Nos últimos anos, a cena improvisada portuguesa tem conseguido alcançar uma relevante dimensão internacional, sobretudo como resultado do trabalho da editora Clean Feed. Esta projecção tem visibilidade em parcerias com músicos internacionais, actuações ao vivo e até na presença de nomes portugueses em algumas listas de melhores do ano de publicações de referência. Estes dois discos, ambos gravados ao vivo na Culturgest, confirmam a abertura da improvisação nacional ao mundo.

O guitarrista Luís Lopes tem conseguido ultrapassar fronteiras ao leme dos seus projectos Humanization Quartet e Lisbon-Berlin Trio, além de uma série de outras colaborações pontuais. O encontro inédito do guitarrista com o saxofonista francês Jean-Luc Guionnet tinha tanto de aliciante como de perigoso. A dupla começa em modo de contenção e pesquisa, com a guitarra eléctrica e o saxofone alto a tactearem terreno, exprimindo alguns sons, ainda tímidos, à procura de pontos de convergência. A meio do primeiro tema, Lopes e Guionnet parecem já ter entrado nas suas zonas de conforto — a guitarra assume a sua matriz rock, o saxofone dispara rugidos. Ao segundo tema, os músicos já soltaram as amarras e descarregam o seu arsenal sónico, entrelaçando pelo meio um interessante diálogo: provocam, respondem, provocam de novo. Lopes e Guionnet trabalham um diálogo interessante, embora por vezes, durante alguns momentos, a música soe perdida, ficando no ar a ideia de que o encontro poderia ter sido mais frutuoso.

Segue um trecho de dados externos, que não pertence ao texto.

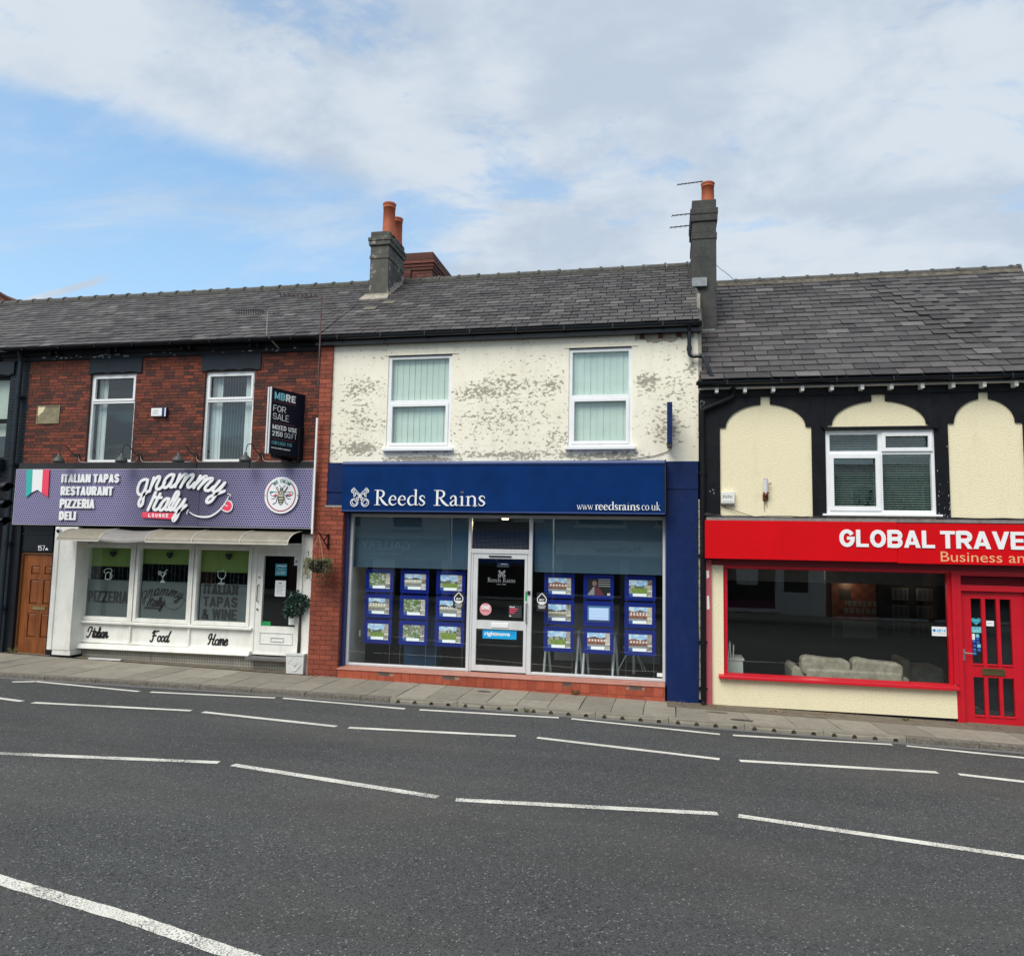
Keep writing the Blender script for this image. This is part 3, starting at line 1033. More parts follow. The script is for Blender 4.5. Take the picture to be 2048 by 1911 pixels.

Altos representantes da mais jovem geração da cena improvisada nacional, o baterista Gabriel Ferrandini (RED Trio, Motion Trio, etc.) e o saxofonista Pedro Sousa (Pão, Falaise, Eitr, Acre, etc.) têm trilhado percursos muito próximos, que por vezes se cruzam. Ambos parte da mais recente formação da banda rock Caveira, mantêm há alguns anos um projecto em duo, tendo, para além de outras parcerias, gravado em trio com Thurston Moore, dos Sonic Youth (Live at ZDB, edição Sshpuma Records). À partida, a dupla encontraria no sueco Johan Berthling um parceiro pouco óbvio. Contudo, as afinidades cedo se revelaram: baixista de bandas como Fire!, Angles ou Tape, Berthling partilha com os portugueses uma proximidade com o rock, além de cultivar o gosto pela “fire music”. Neste encontro na Culturgest, o trio luso-sueco começa por procurar pontos de encontro a partir de uma improvisação sem rede. A actuação arranca em toada lenta: a percussão solta, o saxofone esparso, o contrabaixo reactivo. Conhecidos pela sua energia fervilhante, os lusos procuraram evitar cair nos óbvios crescendos e explosões enérgicas, típicos do free jazz. Passados cerca de cinco minutos começam a surgir as primeiras faíscas, mas sem rebentar. Surpreendendo quem daqui esperasse turbulência e conflito, esta música é estranhamente contida, reflexiva, atenta. Há pontuais momentos de explosão, como acontece no final do segundo tema, mas não é essa a regra. A principal marca deste trio é a contenção sonora, sendo a segunda parte do último tema, Beauty, quase uma experiência de escuta profunda. Um encontro que acaba por ter um resultado positivo, embora o disco soe globalmente algo abstracto.